Northern Rescue review is a rather melodramatic family drama that wants to be like ‘This Is Us’ but looks more like some of the more unrealistic soap operas that are on our screens. This is a shame since there are some good ideas the show explores with regard to modern parenting. This genre, however, is relatively saturated and there are so many other good choices available that ‘Northern Rescue’ doesn’t do enough to stand out in a crowded field. Following is my Northern Rescue review.

After an expository opening introduction from daughter Maddie, viewers are introduced to the remainder of the West family. This apparently perfect family unit is upended when mother Sarah dies, leaving husband John to raise their three children: Scout, Maddie and Taylor. At the end of the first episode the family moves to a small town where the remainder of the story takes place.

The plot essentially revolves around how the children struggle to adapt to their new lives. There are also dark secrets from the past to deal with along with each of the children’s individual problems. Scout needs to adjust to life without his girlfriend and to stay out of trouble, Maddie has anger issues (and keeps that dark secret) while Taylor feels the pressure of being the new kid in school.

While these subplots play out, husband John, who is a Search and Rescue commander, deals with issues that come from raising his three children alone while also having to undertake a different emergency rescue operation each episode. This leads to various dramatic episodes that keep things interesting.

While the storylines in Northern Rescue are not terrible, and sometimes even enjoyable, especially later in the series when things get really dramatic, the acting and general tone of the series lets it down badly. The show can’t seem to decide the story it wants to tell and swings between the three subplots involving the children and struggling dad John’s issues.

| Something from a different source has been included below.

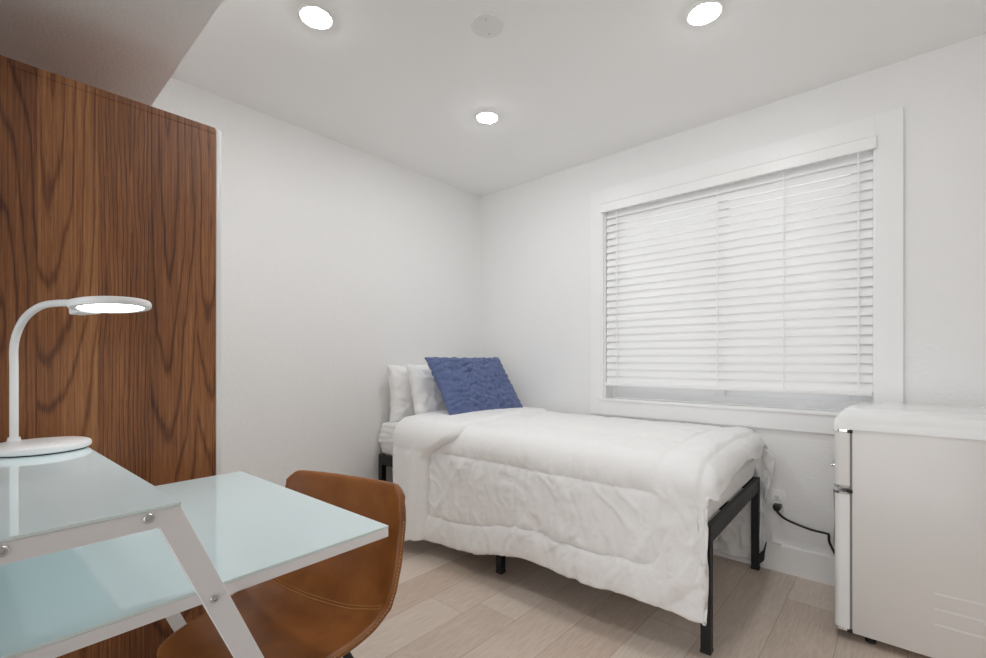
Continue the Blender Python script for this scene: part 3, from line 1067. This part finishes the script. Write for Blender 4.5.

Northern Rescue could have been Netflix’s big family drama hit and while it tries to reach the quality of shows like This Is Us or Modern Family, it is much closer to a cliched cable series. It is simply too predictable in the way it explores its themes. In the end it’s neither a particularly bad nor especially good family drama series with too much predictable melodrama and some especially bad acting not helping to raise it above the merely mediocre.